Tár has a sickly long-term partner (Nina Hoss) and an ambiguously-sexual relationship with her assistant (Noemie Merlant, who looks like a younger version of Hoss). There’s a guy at the Berlin philharmonic who she hates and a former student who is angry with her, whom we’re left to infer is a jilted ex, and possibly Tár’s grooming victim. It’s never clear, but because nothing in Tár really is.
The passion for music is something we’re almost never invited to feel. It’s mostly alluded to, a status symbol in the characters’ lives, something they talk and scheme about but so rarely live in. As the old saying goes, “sell the sizzle, not the steak,” and here it feels like Todd Field has filmed the whisper campaign instead of the scandal. I assume people who love this film (many of whom would probably pay to watch Cate Blanchett paint an outhouse, and fair enough) will read this and shout “that’s the point, you dolt!” But to me, it’s emblematic of a movie that’s constantly positioning itself as being different without ever articulating what it is.

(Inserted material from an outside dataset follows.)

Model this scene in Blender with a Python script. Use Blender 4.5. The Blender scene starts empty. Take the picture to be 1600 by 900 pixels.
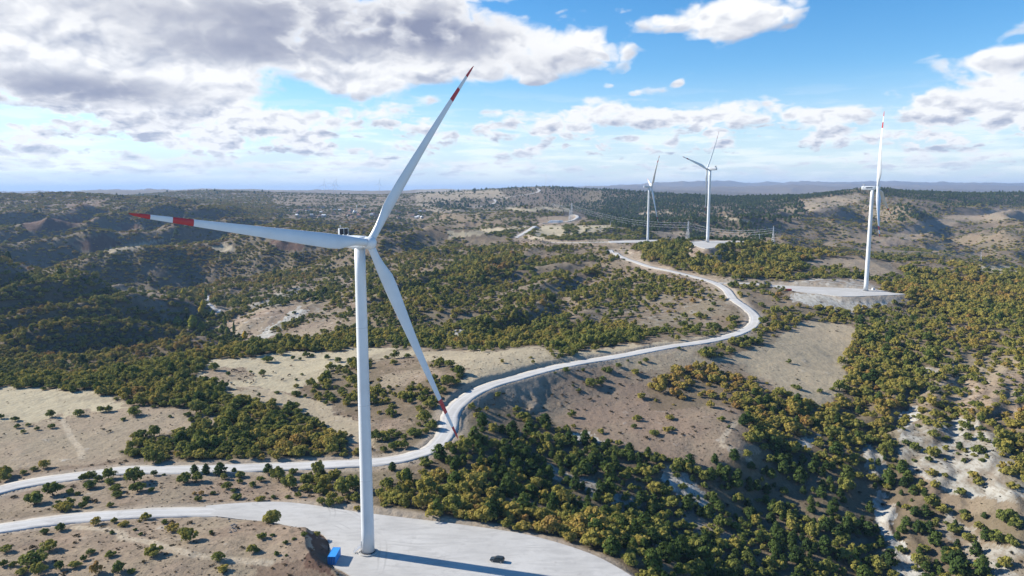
import bpy, bmesh, math, random
import numpy as np
from mathutils import Vector, Matrix
R = math.radians
random.seed(7)
rng = np.random.default_rng(11)
scene = bpy.context.scene
COL = scene.collection

# ------------------------------------------------------------------ camera model (photo pixels, 1600 x 900)
F, PITCH, CZ = 1120.0, R(7.6), 115.0
cp, sp = math.cos(PITCH), math.sin(PITCH)

def project(X, Y, Z):
    Z = Z - CZ
    d = np.maximum(Y * cp - Z * sp, 1e-3)
    v = Y * sp + Z * cp
    return 800 + F * X / d, 450 - F * v / d

def ray(px, py):
    x = (px - 800) / F; y = (450 - py) / F
    fy = cp + y * sp; fz = -sp + y * cp
    return x / fy, fz / fy            # X/Y, (Z-CZ)/Y

def at_dist(px, py, Y):
    u, s = ray(px, py)
    return np.array([u * Y, Y, CZ + s * Y])

def at_z(px, py, z):
    u, s = ray(px, py)
    Y = (z - CZ) / s
    return np.array([u * Y, Y, z])

# ------------------------------------------------------------------ noise
def _hash(ix, iy, seed):
    h = (ix.astype(np.int64) * 374761393 + iy.astype(np.int64) * 668265263 + seed * 982451653) & 0xffffffff
    h = ((h ^ (h >> 13)) * 1274126177) & 0xffffffff
    h = h ^ (h >> 16)
    return (h & 0xffff) / 65535.0

def vnoise(x, y, seed=0):
    x0 = np.floor(x); y0 = np.floor(y)
    fx = x - x0; fy = y - y0
    fx = fx * fx * fx * (fx * (fx * 6 - 15) + 10); fy = fy * fy * fy * (fy * (fy * 6 - 15) + 10)
    ix = x0.astype(np.int64); iy = y0.astype(np.int64)
    a = _hash(ix, iy, seed); b = _hash(ix + 1, iy, seed); c = _hash(ix, iy + 1, seed); d = _hash(ix + 1, iy + 1, seed)
    return (a * (1 - fx) + b * fx) * (1 - fy) + (c * (1 - fx) + d * fx) * fy * 1.0

def fbm(x, y, octs=4, seed=0, gain=0.5):
    s = np.zeros_like(x, dtype=float); a = 1.0; t = 0.0
    for o in range(octs):
        c, q = math.cos(0.6 * o + .3), math.sin(0.6 * o + .3)
        s += a * (vnoise((x * c - y * q) + 17.3 * o, (x * q + y * c) - 9.1 * o, seed + o) * 2 - 1)
        t += a; a *= gain; x = x * 2.03; y = y * 2.03
    return s / t

def ridged(x, y, octs=4, seed=0):
    s = np.zeros_like(x, dtype=float); a = 1.0; t = 0.0
    for o in range(octs):
        n = 1 - np.abs(vnoise(x + 5.2 * o, y - 3.7 * o, seed + o) * 2 - 1)
        s += a * (n * n * 2 - 1); t += a; a *= .5; x = x * 2.1; y = y * 2.1
    return s / t

def sstep(a, b, x):
    t = np.clip((x - a) / (b - a), 0, 1)
    return t * t * (3 - 2 * t)

# ------------------------------------------------------------------ terrain control points
# visible ground: (photo x, photo y, distance)
VIS = [
 # knoll and pad surroundings
 (0,880,203),(100,890,200),(200,870,206),(300,860,210),(0,830,228),(150,806,241),(300,798,247),(420,785,257),
 (0,768,270),(120,746,282),(250,735,289),(400,730,292),(520,726,295),(600,722,298),(660,708,306),(700,660,345),(725,622,372),
 (770,602,392),(830,585,415),(900,567,438),(1000,550,468),(1080,537,500),(1140,526,535),(1178,503,590),
 (1150,472,655),(1112,440,745),(1040,421,835),(985,406,940),(955,391,1060),
 (100,720,302),(0,720,302),(150,680,335),(0,660,352),(200,640,372),(100,620,398),(0,602,425),(150,592,438),(200,610,410),
 (250,572,475),(330,551,525),(400,600,418),(400,570,470),(470,560,490),(480,640,372),(420,540,560),(500,530,590),(600,523,605),(560,600,415),(620,640,365),
 (300,690,322),(420,700,312),(700,545,500),(800,540,520),(600,560,475),
 # central hill
 (700,500,650),(650,450,850),(700,400,1150),(700,370,1500),(600,380,1500),(600,350,1950),(560,400,1300),(560,440,1020),(500,440,1060),(500,500,755),
 (800,530,560),(800,480,690),(800,440,850),(800,400,1120),(900,520,580),(900,480,680),(900,440,810),(900,400,1060),(1000,510,590),(1000,470,690),(1000,430,810),(1060,480,660),(1100,500,610),
 (450,480,850),(420,520,745),(380,500,830),(350,512,850),(330,470,1010),(400,440,1200),(400,400,1450),(300,400,1520),(300,360,1900),(500,380,1500),
 # slope of the near left hill
 (0,500,760),(100,480,830),(200,500,790),(100,425,1000),(0,405,1030),(200,465,930),(300,530,720),(250,520,740),(100,530,690),(200,550,660),(0,560,630),
 # far left
 (200,440,1260),(100,402,1480),(0,380,1680),(150,375,1680),(0,340,2250),(100,340,2200),(200,340,2150),(0,301,3000),(100,299,3050),(200,307,2750),(300,330,2350),(400,330,2700),(450,345,2350),
 (330,297,5200),(250,303,4600),(450,320,3300),(450,301,4600),(560,303,4700),(600,330,2950),(530,335,2850),(520,350,2100),(700,330,2800),(640,320,3300),(700,298,4300),(760,312,3700),(850,288.5,4300),(820,290,4350),(880,290,4250),(780,293,4400),(620,302,4600),
 # central far
 (830,360,1650),(870,346,2000),(900,338,2080),(840,325,2350),(760,335,2300),(900,362,1600),(940,357,1650),(850,375,1420),(930,378,1330),(1012,376.5,1312),
 (920,312,3600),(950,294,3900),(1000,297,3700),(1050,301,3500),(1100,305,3300),(1180,306,3200),(1000,330,2700),(1100,345,2100),(1000,350,1950),(1180,340,2350),(1240,350,2000),(1200,375,1500),
 # ridge with turbines
 (1106,377.5,995),(1150,380,985),(1080,382,975),(1040,392,960),(1100,410,890),(1060,412,880),(1180,410,880),(1240,425,800),(1353,455,697),(1250,452,700),(1180,443,735),(1300,462,670),(1400,459,690),
 (1320,487,640),(1240,475,650),(1220,388,1000),(1300,400,935),(1350,405,915),(1400,420,860),(1350,437,760),(1290,436,760),(1500,440,810),(1600,460,760),(1600,430,900),(1540,421,960),(1450,412,970),
 (1550,500,600),(1450,490,640),(1600,560,480),(1500,560,500),(1600,640,385),(1500,600,445),(1420,520,560),
 (1200,480,645),(1250,510,588),(1250,560,495),(1330,530,555),(1180,570,475),(1290,610,430),(1100,580,447),
 # brown slope and gullies
 (1050,650,378),(950,610,412),(850,620,398),(1150,650,376),(1160,700,338),(1100,700,340),(960,688,348),(850,640,385),(1050,722,330),(1130,760,318),(780,640,372),
 (740,690,322),(850,745,310),(930,780,295),(1000,812,290),(1080,838,285),(1150,858,280),(1330,895,275),(1250,880,275),
 (1330,560,512),(1330,640,410),(1320,700,360),(1310,750,334),(1300,800,312),(1310,860,284),
 (1220,720,345),(1220,640,395),(1200,780,320),
 (1450,640,400),(1400,600,440),(1410,720,352),(1500,720,335),(1600,760,305),(1560,690,352),(1450,850,292),(1600,880,262),(1400,800,318),(1500,800,305),(1380,760,338),
 # rim of the gravel pad toward the gully
 (700,800,247),(800,822,237),(900,842,229),(985,880,214),(1060,890,218),(1000,860,232),
 # far right
 (1240,365,1700),(1350,360,1950),(1350,330,2400),(1350,294,2900),(1320,297,2900),(1390,296,2950),(1260,306,2950),(1450,299,3100),(1600,302,3200),(1600,326,2800),(1600,400,1700),(1600,370,2000),(1450,380,1650),(1450,415,1350),(1500,400,1500),(1450,345,2150),(1550,345,2350),(1520,415,1350),
 # distant mountains
 (1000,290,13000),(1080,287,16000),(1130,285,17000),(1180,289,16000),(1240,288,16000),(1330,284,17000),(1420,286,17000),(1480,290,15000),(1540,288,16000),(1600,290,16000),
 (960,293,12000),(1150,301,9000),(1240,303,9000),(1050,298,9000),(1350,300,9000),(1500,300,9000),(1600,303,9000),
 (900,296,12000),(600,300,12000),(300,297,9500),(100,301,9000),(340,296,8000),
]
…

Tár‘s final shot, admittedly gorgeous, feels intended to be a crescendo, the final culmination of Lydia Tár’s descent into… obscurity? Artistic irrelevance? Like Mickey Rourke jumping off the top rope into the abyss at the end of The Wrestler. And yet I couldn’t quite enjoy it because I didn’t understand where it was meant to be taking place. What was this event the film so confidently alluded to? Was I meant to know, to understand the cultural significance of it, and how it related to Lydia Tár’s journey as a character?

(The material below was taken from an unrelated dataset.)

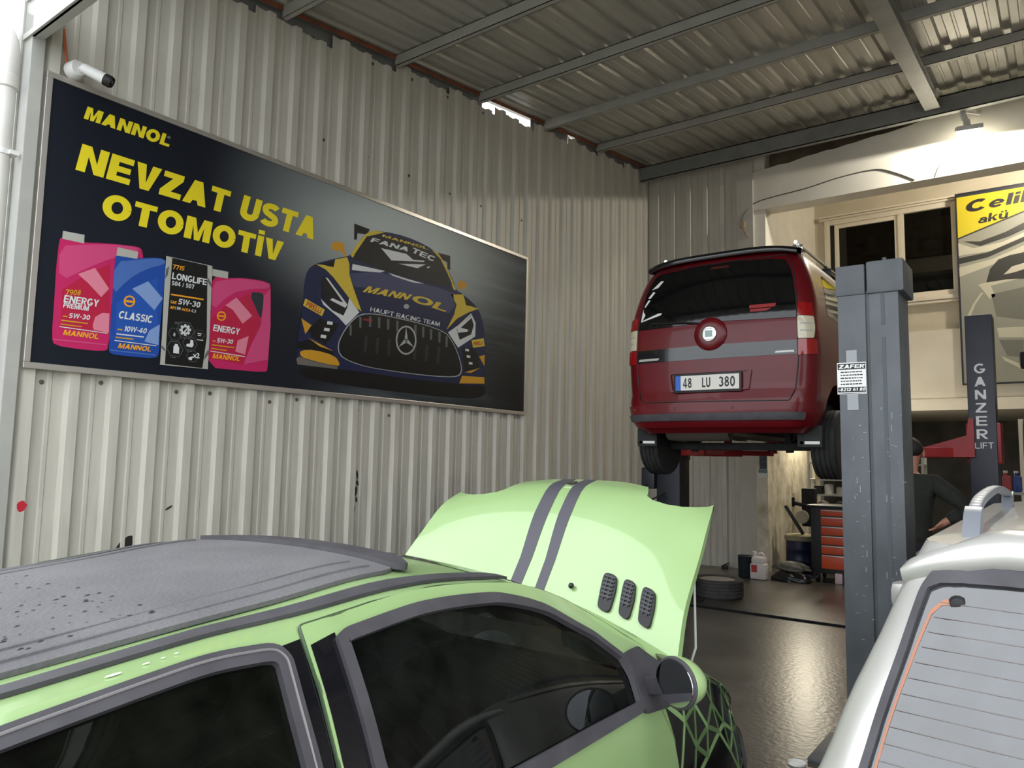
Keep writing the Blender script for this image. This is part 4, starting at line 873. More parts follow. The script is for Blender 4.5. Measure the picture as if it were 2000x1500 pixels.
  ('p',10,'wht',[(3.165,2.58),(3.151,2.563),(3.14,2.572),(3.154,2.588)]),
  ('p',10,'wht',[(3.136,2.555),(3.114,2.552),(3.114,2.566),(3.134,2.569)]),
  ('p',10,'wht',[(3.099,2.556),(3.083,2.568),(3.093,2.579),(3.108,2.567)]),
  ('p',10,'wht',[(3.075,2.582),(3.074,2.602),(3.089,2.604),(3.09,2.585)]),
  ('p',10,'wht',[(3.079,2.618),(3.093,2.635),(3.104,2.626),(3.091,2.61)]),
  ('p',10,'wht',[(3.109,2.643),(3.13,2.647),(3.13,2.632),(3.11,2.629)]),
  ('p',10,'wht',[(3.146,2.643),(3.162,2.631),(3.152,2.619),(3.136,2.631)]),
  ('p',10,'wht',[(3.159,2.605),(3.157,2.591),(3.143,2.594),(3.145,2.603)]),
  ('p',10,'wht',[(3.157,2.591),(3.15,2.578),(3.139,2.586),(3.143,2.594)]),
  ('p',10,'wht',[(3.15,2.578),(3.138,2.569),(3.132,2.581),(3.139,2.586)]),
  ('p',10,'wht',[(3.138,2.569),(3.124,2.564),(3.124,2.578),(3.132,2.581)]),
  ('p',10,'wht',[(3.124,2.564),(3.11,2.565),(3.115,2.578),(3.124,2.578)]),
  ('p',10,'wht',[(3.11,2.565),(3.098,2.571),(3.107,2.582),(3.115,2.578)]),
  ('p',10,'wht',[(3.098,2.571),(3.089,2.581),(3.102,2.588),(3.107,2.582)]),
  ('p',10,'wht',[(3.089,2.581),(3.086,2.594),(3.1,2.596),(3.102,2.588)]),
  ('p',10,'wht',[(3.086,2.594),(3.088,2.608),(3.101,2.604),(3.1,2.596)]),
  ('p',10,'wht',[(3.088,2.608),(3.095,2.62),(3.105,2.612),(3.101,2.604)]),
  ('p',10,'wht',[(3.095,2.62),(3.106,2.63),(3.112,2.618),(3.105,2.612)]),
  ('p',10,'wht',[(3.106,2.63),(3.12,2.634),(3.121,2.621),(3.112,2.618)]),
  ('p',10,'wht',[(3.12,2.634),(3.134,2.634),(3.129,2.62),(3.121,2.621)]),
  ('p',10,'wht',[(3.134,2.634),(3.147,2.628),(3.137,2.617),(3.129,2.62)]),
  ('p',10,'wht',[(3.147,2.628),(3.155,2.618),(3.142,2.611),(3.137,2.617)]),
  ('p',10,'wht',[(3.155,2.618),(3.159,2.605),(3.145,2.603),(3.142,2.611)]),
  ('p',10,'wht',[(3.108,2.583),(3.136,2.617),(3.144,2.61),(3.118,2.577)]),
  ('p',10,'gry',[(3.031,2.567),(3.046,2.557),(3.041,2.535),(3.025,2.54)]),
  ('p',10,'wht',[(3.035,2.456),(3.044,2.469),(3.044,2.478),(3.069,2.478),(3.07,2.466),(3.082,2.454),(3.082,2.404),(3.035,2.404)]),
  ('p',10,'wht',[(3.14,2.489),(3.17,2.498),(3.17,2.528),(3.194,2.526),(3.2,2.487),(3.188,2.468),(3.139,2.471)]),
  ('p',10,'wht',[(3.227,2.591),(3.261,2.591),(3.262,2.583),(3.228,2.583)]),
  ('p',10,'wht',[(3.23,2.575),(3.258,2.576),(3.258,2.57),(3.23,2.569)]),
  ('p',10,'wht',[(3.225,2.541),(3.278,2.541),(3.279,2.533),(3.225,2.533)]),
  ('t', 10, 'wht', 'x2', (3.198, 2.388), (3.256, 2.387), (3.199, 2.43), 0.03),
  ('p',10,'wht',[(3.162,2.384),(3.202,2.399),(3.191,2.367),(3.168,2.367)]),
  ('p',10,'gry3',[(3.032,2.652),(3.093,2.653),(3.093,2.647),(3.033,2.645)]),
  ('p',10,'gry3',[(3.033,2.641),(3.078,2.641),(3.079,2.636),(3.033,2.635)]),
  ('p',10,'gry3',[(3.015,2.386),(3.075,2.385),(3.075,2.378),(3.015,2.379)]),
  ('p',10,'gry3',[(3.015,2.374),(3.06,2.373),(3.061,2.368),(3.016,2.368)]),
  ('p',10,'gry3',[(3.142,2.45),(3.204,2.45),(3.205,2.443),(3.142,2.443)]),
  ('p',10,'gry3',[(3.143,2.439),(3.189,2.438),(3.19,2.432),(3.143,2.433)]),
 ],
 'bottle_picture.1': [
  ('p',1,'mag',[(3.365,3.087),(3.435,3.088),(3.507,3.098),(3.582,3.116),(3.682,3.129),(3.811,3.136),(3.881,3.125),(3.89,3.097),(3.898,3.001),(3.905,2.837),(3.907,2.66),(3.904,2.469),(3.898,2.365),(3.89,2.348),(3.814,2.337),(3.676,2.333),(3.54,2.329),(3.406,2.326),(3.339,2.385),(3.335,2.505),(3.334,2.642),(3.333,2.794),(3.333,2.925),(3.331,3.032)]),
  ('p',2,'mag2',[(3.366,3.042),(3.436,3.066),(3.508,3.088),(3.582,3.107),(3.681,3.121),(3.806,3.129),(3.873,3.12),(3.879,3.093),(3.832,3.07),(3.733,3.051),(3.638,3.022),(3.546,2.983),(3.46,2.917),(3.379,2.825),(3.337,2.842),(3.333,2.967)]),
  ('p',2,'cap',[(3.328,3.139),(3.473,3.145),(3.471,3.086),(3.328,3.08)]),
  ('p',2,'mag3',[(3.347,2.73),(3.462,2.853),(3.675,2.997),(3.81,2.773),(3.653,2.384),(3.352,2.401)]),
  ('p',3,'pal_mag',[(3.462,2.858),(3.56,2.942),(3.722,2.812),(3.632,2.729),(3.532,2.834)]),
  ('p',3,'pal_mag',[(3.577,2.485),(3.594,2.581),(3.697,2.633),(3.671,2.47)]),
  ('p',3,'bg',[(3.707,3.017),(3.774,3.026),(3.812,3.024),(3.82,3.01),(3.824,2.982),(3.824,2.938),(3.82,2.886),(3.813,2.825),(3.801,2.806),(3.784,2.831),(3.75,2.886),(3.699,2.971)]),
  ('p',3,'mag2',[(3.824,3.003),(3.887,3.081),(3.909,2.755),(3.898,2.449),(3.664,2.385),(3.715,2.534),(3.812,2.741)]),
  ('p',3,'ora',[(3.474,2.77),(3.47,2.748),(3.455,2.731),(3.434,2.722),(3.413,2.724),(3.397,2.736),(3.39,2.756),(3.394,2.777),(3.409,2.795),(3.429,2.804),(3.451,2.802),(3.467,2.789)]),
  ('p',4,'mag3',[(3.462,2.768),(3.459,2.753),(3.448,2.74),(3.434,2.734),(3.418,2.735),(3.407,2.744),(3.402,2.758),(3.405,2.773),(3.415,2.785),(3.43,2.791),(3.445,2.79),(3.457,2.781)]),
  ('p',5,'ora',[(3.403,2.768),(3.461,2.77),(3.462,2.756),(3.403,2.754)]),
  ('t', 4, 'wht', 'ENERGY', (3.363, 2.629), (3.605, 2.63), (3.37, 2.683), 0.05),
  ('t', 4, 'wht', '5W-30', (3.401, 2.536), (3.548, 2.544), (3.408, 2.574), 0.04),
  ('p',4,'org',[(3.364,2.55),(3.394,2.55),(3.395,2.541),(3.365,2.541)]),
  ('p',4,'org',[(3.361,2.517),(3.569,2.52),(3.569,2.511),(3.361,2.507)]),
  ('p',4,'org',[(3.358,2.488),(3.496,2.487),(3.497,2.478),(3.359,2.478)]),
  ('p',4,'wht',[(3.351,2.463),(3.672,2.455),(3.672,2.448),(3.351,2.457)]),
  ('t', 4, 'ora', 'MANNOL', (3.37, 2.403), (3.622, 2.407), (3.382, 2.445), 0.06),
 ],
}
# ---------------------------------------------------------------- the advertising sign
def board_material():
    m = bpy.data.materials.new('printed_backdrop'); m.use_nodes = True; nt = m.node_tree; N = nt.nodes; L = nt.links
    b = N['Principled BSDF']; b.inputs['Roughness'].default_value = .5; b.inputs['Specular IOR Level'].default_value = .3
    tc = N.new('ShaderNodeTexCoord'); sp = N.new('ShaderNodeSeparateXYZ'); L.new(tc.outputs['Object'], sp.inputs[0])
    def ramp(sock, a, c):
        r = N.new('ShaderNodeMapRange'); r.interpolation_type = 'SMOOTHSTEP'; r.inputs[1].default_value = min(a, c); r.inputs[2].default_value = max(a, c); L.new(sock, r.inputs[0])
        return r.outputs[0] if c > a else math_('SUBTRACT', 1.0, r.outputs[0])
    def math_(op, a, c):
        q = N.new('ShaderNodeMath'); q.operation = op
        for i, s in enumerate((a, c)):
            if isinstance(s, float): q.inputs[i].default_value = s
            else: L.new(s, q.inputs[i])
        return q.outputs[0]
    def mix(f, a, c):
        q = N.new('ShaderNodeMixRGB'); L.new(f, q.inputs[0])
        for i, s in ((1, a), (2, c)):
            if isinstance(s, tuple): q.inputs[i].default_value = lin(s)
            else: L.new(s, q.inputs[i])
        return q.outputs[0]
    y, z = sp.outputs['Y'], sp.outputs['Z']
    # speed streaks of the printed road scene
    mp = N.new('ShaderNodeMapping'); mp.inputs['Scale'].default_value = (1, .35, 5); mp.inputs['Rotation'].default_value = (.12, 0, 0); nz = N.new('ShaderNodeTexNoise'); nz.inputs['Scale'].default_value = 1.6; nz.inputs['Detail'].default_value = 5
    L.new(tc.outputs['Object'], mp.inputs[0]); L.new(mp.outputs[0], nz.inputs['Vector'])
    st = ramp(nz.outputs['Fac'], .42, .68)
    base = mix(ramp(y, 2.0, 3.6), (16, 22, 34), (40, 47, 54))
    base = mix(math_('MULTIPLY', st, math_('MULTIPLY', ramp(y, 2.2, 3.4), .35)), base, (104, 114, 118))
    # pale sky behind the car
    d = math_('SQRT', math_('ADD', math_('POWER', math_('MULTIPLY', math_('SUBTRACT', y, 3.5), .55), 2.0), math_('POWER', math_('SUBTRACT', z, 1.75), 2.0)), 0.0)
    base = mix(ramp(d, 1.3, .1), base, (186, 194, 192))
    # dark lower right
    base = mix(math_('MULTIPLY', ramp(y, 4.6, 5.6), ramp(z, 1.3, .5)), base, (14, 16, 20))
    L.new(base, b.inputs['Base Color']); return m
sg = thing('advertising_sign', (0, 2.01, 2.18), 'wide dark advertising board of a car workshop fixed to the ribbed sheet wall', 'sign')
bm = BM(); box(bm, (-.015, 2.04, 2.215), (-.002, 7.76, 4.225)); obj('board', bm, board_material(), sg, smooth=False)
bm = BM()
for a, b2 in (((-.02, 2.005, 2.18), (.012, 7.787, 2.222)), ((-.02, 2.005, 4.218), (.012, 7.787, 4.258)), ((-.02, 2.005, 2.222), (.012, 2.045, 4.218)), ((-.02, 7.75, 2.222), (.012, 7.787, 4.218))): box(bm, a, b2, .003)
obj('frame', bm, M_ALU, sg, smooth=False)
SIGNCOL = dict(yel=(240, 220, 40), yel2=(214, 186, 62), gry=(170, 172, 172), blk=(10, 10, 12), nav=(26, 34, 70), nv2=(66, 70, 104), gls=(22, 23, 25), wht=(218, 220, 220), org=(208, 152, 38), ora=(236, 160, 40), red=(178, 48, 40),
    gry2=(110, 104, 96), gry3=(96, 98, 98), gry4=(44, 44, 46), cap=(178, 178, 168), mag=(196, 36, 96), mag2=(206, 72, 122), mag3=(184, 30, 66), blu=(30, 74, 160), blu2=(74, 110, 180), blu3=(36, 84, 172), bk2=(22, 22, 22), bg=(44, 52, 58), pal_mag=(222, 130, 150), pal_blu=(128, 156, 206))
_order = list(SIGNCOL); _sm = [mat('print_'+k, v, .5, spec=.3) for k, v in SIGNCOL.items()]
for part, els in SIGN.items():
    bm = BM()
    for e in els:
        x = -.0015+e[1]*.0009; mi = _order.index(e[2])
        if e[0] == 'p': poly_face(bm, [(x, y, z) for y, z in e[3]], mi)
        elif e[3] in ('®', 'x2'): text(bm, e[3], (x,)+e[4], (x,)+e[5], (x,)+e[6], e[7], mi)
        else: block(bm, e[3], (x,)+e[4], (x,)+e[5], (x,)+e[6], mi, .27 if part[:9] == 'lettering' else (.15 if 'HAUPT' in e[3] else .22))
    used = sorted({f.material_index for f in bm.faces}); rm = {o: i for i, o in enumerate(used)}
    for f in bm.faces:
        f.material_index = rm[f.material_index]
        f.normal_update()
        if f.normal.x < 0: f.normal_flip()
    nm = part.split('.')[0]
    o = obj(nm, bm, [_sm[k] for k in used], sg, smooth=False, fix=False)
    if nm == 'lettering': tag(o, 'yellow lettering')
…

My reaction to it was a lot like my reaction to much of the rest of the movie: I didn’t get it. Tár feels like a thing that exists solely to be unlike other things, the white elephant’s white elephant. In the end, it repudiates convention less than it repudiates the sense of joy those conventions evolved to produce. It’s understated to the point that it’s not stating much at all. Or maybe it’s just doing so very quietly and I couldn’t quite hear. It’s the cinematic equivalent of a low talker: you often don’t catch what it’s saying and it’s designed to make you afraid to ask.